菊間すばらしいアイドルボイスで。仮歌以外にもたくさん資料をいただきましたが、曲を覚えるのはかなり難しかったです。
――言葉を意味として、とらえるのが難しいですもんね。では、収録は難航を?
keityいえ、それが歌はほぼ一発オーケーでした。「最高の歌を歌ってやるぜ!」って気合を入れて臨んだら、あっさり「オッケーです」って言われて(笑)。
菊間keityさんの気合がすごくて。スタッフさんから、アオリちゃんは、ある洋楽の超有名歌手のイメージでお願いします……って言われてたみたいで、当日やってきたkeityさんががっつりその歌手まんまのメイクだったんですよ。
keity形から入るタイプなんで!
菊間ピンクのミニスカートでカッコよかったです。
keityブーツもピンクのマーチンにして。もともとピンクが好きだったんですけど、私の姿を見たまりさんが驚いてたのを覚えています(笑)。
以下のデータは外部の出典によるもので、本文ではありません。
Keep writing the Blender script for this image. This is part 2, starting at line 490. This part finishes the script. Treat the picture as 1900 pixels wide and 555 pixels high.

菊間かなり圧倒されました。見た瞬間に「やるなー!」って思いましたよ。
――菊間さんも収録は順調だったんですか?
菊間そうですね。でも、ホタルちゃんは、演歌のような歌いかたで、“こぶし”を入れてくださいと最初に言われて。そういった曲は、歌ったことがなかったので、その日から民謡を聴きまくって、皿洗いの最中までずっと歌う、みたいな生活をして(笑)、とにかく“こぶし”の入れかたを練習しましたね。
keityすごかったですよ。レコーディング当日までまりさんの歌を聞いたことがなかったんですが、「民謡ひとすじでやってきました!」みたいな貫禄がありました。どうやってそこまで仕上げられたのかなって、すごくびっくりしましたね。
菊間必死でしたね。有名な演歌歌手の曲をめっちゃ聴きまくってました。
――なるほど。でも、歌詞の意味がわからないと、歌の中で感情を込めるのが難しいような気がしますが……。
keityそうなんです。だから、歌詞の意味とかは考えずに、前作の『スプラトゥーン』のときは、ありのままに歌ってました。
菊間私は“こぶし”を回せ回せ! ってなってました。
――(笑)。YouTubeで見られる収録風景では、楽しそうな様子が印象的でした。
keity歌は、一気にたくさん録りましたね。
菊間4〜5曲かな?
keity最後、私めっちゃハイになってました。
菊間ひっかかることもなく、とにかく楽しかったです。
――最初のイカ語のハードルを乗り越えてからは、スムーズだったわけですね。
菊間そうですね。ボイス収録でちょっと免疫が付いたのかもしれません。そこで、なんとなくニュアンスがわかって。
keityレコーディングがかなり順調に進んで、ものすごく早く終わって、そのあとふたりでファミレス行って、めっちゃ話し込みました(笑)。
――ちなみに、じつはシオカラーズだけでなく、おふたりがタコゾネスの声を担当されていたとお聞きしました。
keityそうなんです! じつは私たちなんです。
――いつ録られたんですか?
keity最初のボイス収録のときですね。私たちがまだ猫かぶりあってるとき(笑)。スタッフさんから「イカは終わりましたが、じつはこういうキャラクターもいるので、ちょっとだけやってもらってもいいですか」と言われて。そこで、アオリちゃんたちとは違う「うおー!」みたいな声を出したりして。そこから恥ずかしいという気持ちはなくなりました。
菊間その日最後の収録だったので、ノドが潰れるほど声を出してましたね。ふつうのタコゾネスがkeityさんで、デラタコゾネスが私なんです。デラタコゾネスはけっこう野太い声で。笑いかたも「うふふ」じゃなくて、「うっふっふ」みたいな。いまさらですが、改めて聞いて違いを感じてみていただけるとうれしいです。